Maybe the rhythm is not so much broken as played with or swerved. I do love to enter through the doors that form/structure/method can open.

I hear you re: “Interlude,” but I think of it as a play or dialogue with an all mother cast, pregnant and aphorizing.

If we look at thematic content, the notion of clothing or fashion as metaphor recurs. As in ‘Nocturnal Dimensions of the Future’:

I stuffed night’s hem into my mouth

Night also buttoned up when it couldn’t find a thing to adorn

Or as in the opening lines of ‘My Actress’:

Costumed and impostured in her sheet, my actress cues hormonal ghosts with scheming cunts and sequin eyes.

Where does this kind of thematic pull come from?

If I put on my pjs, I might convince myself that I’m a sleeper. Cover myself with a material substance with deviant powers (language), and you misread me. Am I wearing a utilitarian enough language? Can you disguise me in yours? I’m interested in the moral drag everyone puts on or takes off. I’m interested in the fatigues we wear—the battledress and uniforms, the exhaustion and dead-time. My great hope is staked in ontological fatigue. The fatigue of being myself—the larval inaction of certain states of depression, information overload, and democracy’s abnegation of authority (voter fatigue) etc—might make me dress in slowness and self-doubt. Might redress Aristotelian dependency on catharsis, disrobing my impulse to act. In my fashion world, insomnia is the most promising step toward self-knowledge; it is the monochrome that opens up new futures that are not contained in the present; it is a heightened state of consciousness, a wakeful mission to rekindle our contract with ethics. In the insomnia suit, I writhe in and watch my own discomforts.

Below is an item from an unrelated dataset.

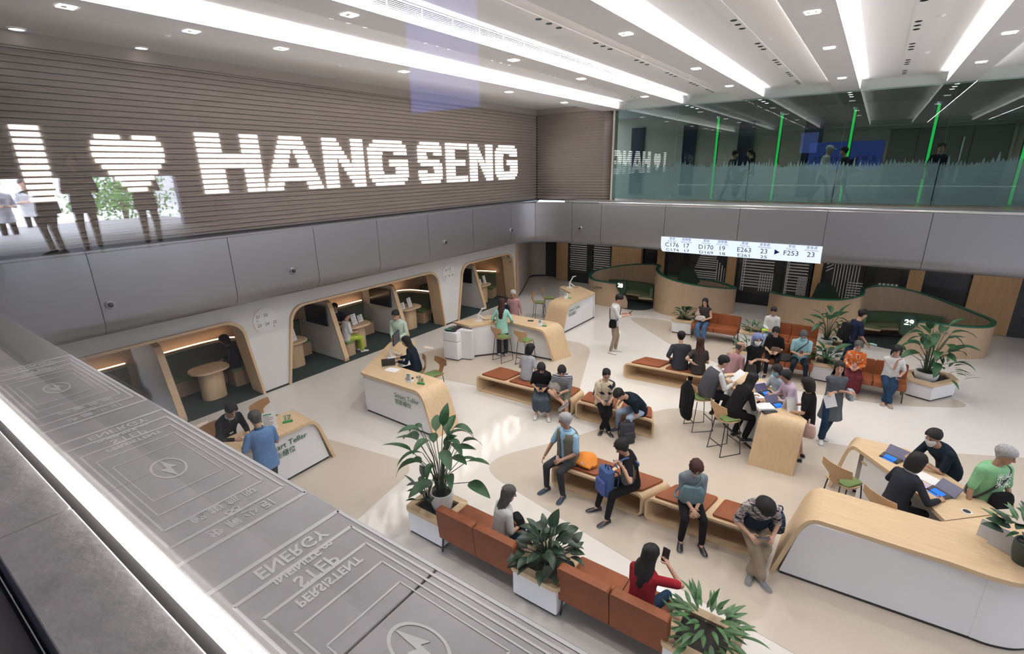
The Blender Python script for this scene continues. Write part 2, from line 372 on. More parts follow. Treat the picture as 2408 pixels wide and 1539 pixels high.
# surveillance domes on the parapet
for i, (q, nn) in enumerate([(Vector((XP, 2.88, 3.01)), (1, 0)), (Vector((XP, 6.4, 3.01)), (1, 0)), (Vector((XP, 11.59, 3.01)), (1, 0)), (Vector((XP, 15.16, 3.01)), (1, 0)), (Vector((-8.59, YB, 3.05)), (0, -1))]):
    lab = ['in the nearest panel at the far left', 'above the pier between first and second pods', 'above the pier between second and third pods', 'just before the parapet corner', 'right of the rounded corner'][i]
    t = thing('security_camera', 'small round security camera on the metal parapet '+lab, 'camera', q, math.atan2(nn[1], nn[0]), 'parapet security cameras')
    r = [[(x, rr*math.cos(2*PI*k/14), rr*math.sin(2*PI*k/14)) for k in range(14)] for x, rr in ((-.01, .075), (.03, .075), (.05, .06))]
    MB().loft(r).obj('housing', M_CHROME, t, smooth='auto'); MB().ball((.045, 0, 0), .05).obj('lens', M_DARKSCREEN, t, smooth=True)
# ---- lit sign: bars of LED on the louvres
M_LED = emission('sign_led', (1, .94, .90), 9.0)
def poly_hits(polys, v):
    """spans covered on the line at height v (0 top .. 1 bottom) by solid polygons minus holes (even-odd)"""
    xs = []
    for p in polys:
        for i in range(len(p)):
            a, b = p[i], p[(i+1) % len(p)]
            if (a[1] <= v) != (b[1] <= v): xs.append(a[0]+(v-a[1])/(b[1]-a[1])*(b[0]-a[0]))
    xs.sort(); return list(zip(xs[0::2], xs[1::2]))
S_POLY = [[(.16, 0), (.86, 0), (1, .12), (1, .3), (.68, .3), (.62, .22), (.38, .22), (.33, .28), (.33, .34), (.4, .4), (.84, .42), (1, .55), (1, .86), (.84, 1), (.14, 1), (0, .86), (0, .68), (.32, .68), (.38, .78), (.62, .78), (.68, .72), (.68, .66), (.62, .6), (.16, .58), (0, .46), (0, .14)]]
G_POLY = [[(.2, 0), (.82, 0), (.98, .14), (.98, .3), (.66, .3), (.6, .22), (.4, .22), (.32, .32), (.32, .68), (.4, .78), (.62, .78), (.68, .7), (.68, .62), (.52, .62), (.52, .44), (1, .44), (1, .84), (.82, 1), (.18, 1), (0, .82), (0, .18)]]
LET = [('I', 2.33, 2.67, [[(0, 0), (1, 0), (1, 1), (0, 1)]], 0, 12),
 ('heart', 3.29, 4.39, [[(.06, .06), (.2, 0), (.36, 0), (.5, .14), (.64, 0), (.8, 0), (.94, .06), (1, .2), (1, .42), (.92, .54), (.6, 1), (.4, 1), (.08, .54), (0, .42), (0, .2)]], 1, 10),
 ('H', 5.0, 6.26, [[(0, 0), (.36, 0), (.36, .36), (.70, .36), (.70, 0), (1, 0), (1, 1), (.70, 1), (.70, .6), (.36, .6), (.36, 1), (0, 1)]], 0, 12),
 ('A', 6.3, 7.76, [[(.33, 0), (.67, 0), (1, 1), (.74, 1), (.69, .82), (.31, .82), (.26, 1), (0, 1)], [(.38, .6), (.62, .6), (.52, .25), (.48, .25)]], 0, 12),
 ('N', 7.86, 9.05, [[(0, 0), (.3, 0), (.7, .6), (.7, 0), (1, 0), (1, 1), (.74, 1), (.3, .36), (.3, 1), (0, 1)]], 0, 12),
 ('G', 9.21, 10.6, G_POLY, 0, 12), ('S', 11.03, 12.03, S_POLY, 0, 12),
 ('E', 12.24, 13.24, [[(0, 0), (1, 0), (1, .2), (.4, .2), (.4, .38), (.9, .38), (.9, .6), (.4, .6), (.4, .8), (1, .8), (1, 1), (0, 1)]], 0, 12),
 ('N', 13.4, 14.62, [[(0, 0), (.3, 0), (.7, .6), (.7, 0), (1, 0), (1, 1), (.74, 1), (.3, .36), (.3, 1), (0, 1)]], 0, 12), ('G', 14.8, 16.14, G_POLY, 0, 12)]
sg = thing('illuminated_sign', 'glowing white LED letters I heart HANG SENG on the louvred wall', 'sign', (XL, 9, 5.4))
for nm, y0, y1, polys, r0, nr in LET:
    mb = MB()
    for r in range(nr):
        z = SLZ+.0992*(19-r-r0)
        for a, b in poly_hits(polys, (r+.5)/nr):
            ya, yb = y0+a*(y1-y0), y0+b*(y1-y0)
            mb.box((XL-.018, (ya+yb)/2, z+.031), (.022, yb-ya, .052))
    o = mb.obj('sign_heart' if nm == 'heart' else 'sign_letter', M_LED, sg, world=True); o['label'] = 'lit heart of white bars' if nm == 'heart' else 'lit letter %s made of white bars' % nm
# ---- near ledge that fills the lower left corner
LY0, LY1 = .395, .953
le = struct(MB().box((-.5, .3, ZP-.35), (24, .9, .1)).obj('ledge', M_DARK))
lx = [-11, -8.6, -4.72, -.985, 2.75, 6.5, 10]
for a, b in zip(lx[:-1], lx[1:]):
    MB().rbox(((a+b)/2, (LY0+LY1)/2+.01, ZP-.14), (b-a-.006, LY1-LY0-.02, .28), .012).obj('ledge_panel', M_LEDGE, le)
st = [-11, -8.2, -6.4, -4.4, -2.42, -.9, 1.0, 3, 5, 8]
for a, b in zip(st[:-1], st[1:]):
    MB().rbox(((a+b)/2, .24, ZP-.15), (b-a-.004, .235, .30), .01).obj('kerb_stone', M_STONE, le)
struct(MB().box((-.5, LY1-.06, ZP-.28-1.6), (24, .1, 3.2)).obj('wall_near', M_PARAPET))
ls = MB().box((-1, LY0+.003, ZP+.006), (20, .018, .012)).obj('trim_5', emission('strip_led', (1, .95, .88), 20.0)); struct(ls); ls['label'] = 'white LED strip along the ledge'
# reflection of a floor print, laid flat on the ledge: nested line frames, mirrored words, a bolt in a ring
M_REFLECTED = mat('pale_reflection', (.82, .81, .84), .45)
def reflected_print(x0, x1):
    y0, y1 = .45, .94; z = ZP+.0012; m = MB()
    for i, (dx, dy, w) in enumerate([(0, 0, .0125), (.116, .027, .010), (.232, .054, .008), (.348, .081, .006), (.464, .108, .0045)]):
        a, b, c, d = x0+dx, x1-dx, y0+dy, y1-dy
        for bx in (((a+b)/2, c, b-a, w), ((a+b)/2, d, b-a, w), (a, (c+d)/2, w*1.6, d-c), (b, (c+d)/2, w*1.6, d-c)):
            m.box((bx[0], bx[1], z), (bx[2], bx[3], .001))
    cx, cy = (x0+x1)/2, (y0+y1)/2+.005
    ring = [[(cx+(r)*1.7*math.cos(2*PI*k/40), cy+r*math.sin(2*PI*k/40), z+q) for k in range(40)] for r, q in ((.064, -.0005), (.064, .0006), (.056, .0006), (.056, -.0005))]
    m.loft(ring+[ring[0]], cap=False)
    m.prism([(cx-.10, cy+.0), (cx+.015, cy+.03), (cx-.0, cy+.008), (cx+.10, cy+.0), (cx-.015, cy-.032), (cx+.0, cy-.008)], z-.0005, z+.0008)
    o = m.obj('reflected_print', M_REFLECTED, le); o['label'] = 'pale reflection of printed frames and a bolt emblem, laid on the ledge'
    # words read mirrored, as in a reflection
    F1 = Matrix(((0, -1, 0), (1, 0, 0), (0, 0, 1)))  # reads along +y
    Mr = Matrix(((0, 1, 0), (1, 0, 0), (0, 0, 1)))
    for s, sx, dx in (('ENERGY', .073, .055), ('INFINITE ∞', .046, .125), ('STEP', .075, .195), ('PERSISTENT', .047, .27)):
        t = text('lettering', s, sx, M_REFLECTED, le, (x0+dx, cy+.01, z), M=Mr, ext=.0006, bold=.0016); t.scale = (.78, 1.25, 1)
        t.matrix_basis = Matrix.Translation((x0+dx, cy+.01, z)) @ Mr.to_4x4() @ Matrix.Diagonal((.95, 1.15, 1, 1))
    for s, sx, dx in (('解 鎖 無 限', .055, .21), ('∞', .07, .14), ('步 履 少 引', .055, .07)):
        t = text('lettering', s, sx, M_REFLECTED, le, (x1-dx, cy+.01, z), M=Mr, ext=.0006, bold=.001)
        t.matrix_basis = Matrix.Translation((x1-dx, cy+.01, z)) @ Mr.to_4x4() @ Matrix.Diagonal((.95, 1.15, 1, 1))

for a in (-4.66, -3.08, -1.51, .06): reflected_print(a, a+1.36)
# ================================================================ UPPER CORRIDOR BEHIND THE GLASS
M_CORR = mat('brown_corridor_wall', (.33, .28, .235), .7)
M_NAVY = mat('navy_panel', (.006, .012, .028), .25)
M_CORRFLOOR = mat('corridor_floor', (.22, .18, .14), .4)
M_CORRCEIL = mat('corridor_ceiling', (.20, .185, .175), .8)
uf = struct(MB().box((-.9, 20.0, 3.9), (17.8, 4.9, .16)).obj('floor_upper', M_CORRFLOOR))
struct(MB().box((-.9, 20.0, 7.25), (17.8, 4.8, .3)).obj('ceiling_upper', M_CORRCEIL))
wu = struct(MB().box((-.9, 22.0, 5.6), (17.8, .2, 3.4)).obj('wall_back_upper', M_CORR))
for a, b in ((-8.95, -8.4), (-6.73, -6.21), (-4.62, -4.06), (-2.39, -1.81)):
    MB().box(((a+b)/2, 21.87, 5.35), (b-a, .08, 2.75)).obj('navy_panel', M_NAVY, wu)
# double door at the right
dr = struct(MB().box((1.65, 21.86, 5.1), (3.1, .08, 2.25)).obj('door_1', mat('grey_brown_door', (.13, .115, .10), .5)))
for x in (.1, 3.2): MB().box((x, 21.83, 5.1), (.07, .12, 2.3)).obj('door_frame', M_CORR, dr)
MB().box((1.65, 21.83, 6.25), (3.17, .12, .07)).obj('door_frame', M_CORR, dr)
for x in (.9, 2.25): MB().box((x, 21.815, 5.1), (.015, .02, 2.2)).obj('door_gap', M_DARK, dr)
MB().tube([(2.05, 21.78, 4.5), (2.05, 21.78, 5.9)], .03).obj('door_handle', M_CHROME, dr, smooth=True)
struct(MB().box((8.1, 19.8, 5.6), (.2, 5, 3.4)).obj('wall_right_upper', M_CORR))
for i, x in enumerate((-4.95, -2.92, -.88, 1.15, 3.2, 5.3)):
    t = thing('light_tube', 'glowing green vertical light tube behind the glass, %s from the left' % ['first', 'second', 'third', 'fourth', 'fifth', 'sixth'][i], 'light', (x, 20.0, 3.98), 0, 'green light tubes in the upper corridor')
    MB().tube([(0, 0, 0), (0, 0, 2.77)], .036, 10).obj('tube', emission('green_tube', (.03, .75, .12), .9), t, smooth=True)
    MB().tube([(.0, .06, 0), (.0, .06, 2.77)], .06, 8).obj('back_channel', M_DARK, t, smooth=True)
    MB().tube([(0, 0, 2.77), (0, 0, 2.84)], .07, 12).obj('cap', M_CHROME, t, smooth='auto')
M_DL = emission('small_downlight', (1, .97, .92), 9)
n = 0
for xi, x in enumerate((-5.6, -3.36, -1.02, 1.32, 3.65)):
    for yi, y in enumerate((18.3, 18.9, 19.5)):
        t = thing('corridor_downlight', 'round corridor downlight behind the glass, %s in the %s row from the left' % (('nearest', 'middle', 'farthest')[yi], ('first', 'second', 'third', 'fourth', 'fifth')[xi]), 'downlight', (x, y, 7.095), 0, 'corridor downlights')
        MB().tube([(0, 0, -.012), (0, 0, .02)], .055, 12).obj('lamp', M_DL, t); MB().loft([[(r*math.cos(2*PI*k/14), r*math.sin(2*PI*k/14), z) for k in range(14)] for r, z in ((.058, -.015), (.075, -.015), (.075, .01))], cap=False).obj('ring', M_CHROME, t)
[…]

Another interesting thread throughout Shot is the only slightly perceptible presence of the male, as in ‘Mirabile Dictu’:

You thought he

wanted to be seen

You thought you

thought when you tire

of night stuck

full of eyes

go with him

and he’ll start

you from the start

Where does the male presence figure into a work like Shot?

Wherever he is. This observation might say more about you than me.

Touché.

Shot is really a beautifully thin and tenuous vein of poetry, like the inside of a womb or the outside of being, when we are no longer cradled. These poems rock and joust because Hume seems to have taken such care with each piece, such crafting to make each resound with the pain and outward suffering of being set irrevocably free. Shot is a wonderful book that makes poems from conception, that creates life as only words can.